The Balvenie 17 is similarly a combination of maturations and sees American oak barrel sweetness fused with sherry cask fruitiness. It certainly smelt like a bigger version of the Balvenie 12 Doublewood and had a deeper, sweeter taste to it, with a caramel-like texture and creaminess. The finish was initially harsh but left a lingering and improving sweetness. I may have been a little starstruck on the night, but I edged the Taketsuru in front of the Balvenie with a score of 8.9 playing 8.2.

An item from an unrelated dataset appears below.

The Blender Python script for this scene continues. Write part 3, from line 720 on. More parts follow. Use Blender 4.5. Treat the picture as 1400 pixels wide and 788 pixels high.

Final score: Japan 3 – Scotland 1.




Overall, I did not expect that end result. I genuinely went into the evening expecting a Scottish landslide, but was willing to give it all a fair try and was pleasantly surprised by the outcome. I think that the availability of some recent award winners may have been a little unfair on the Scottish staples, but from what I’ve come to learn about Japanese whiskies, I can see why there is strong interest in their fine produce and I would happily set up a rematch to see what other results are out there, such as the heavyweight peat title of Yoichi 10 vs Laphroaig 10!

Even more interesting is that since the tasting, Islay’s Bowmore have just released a Mizanura oak expression, and I would like to think that we see some lessons learned and shared across the globe, rather than it be an either-or duel of the drams! As for now though, I’ll consider this a delicious international friendly.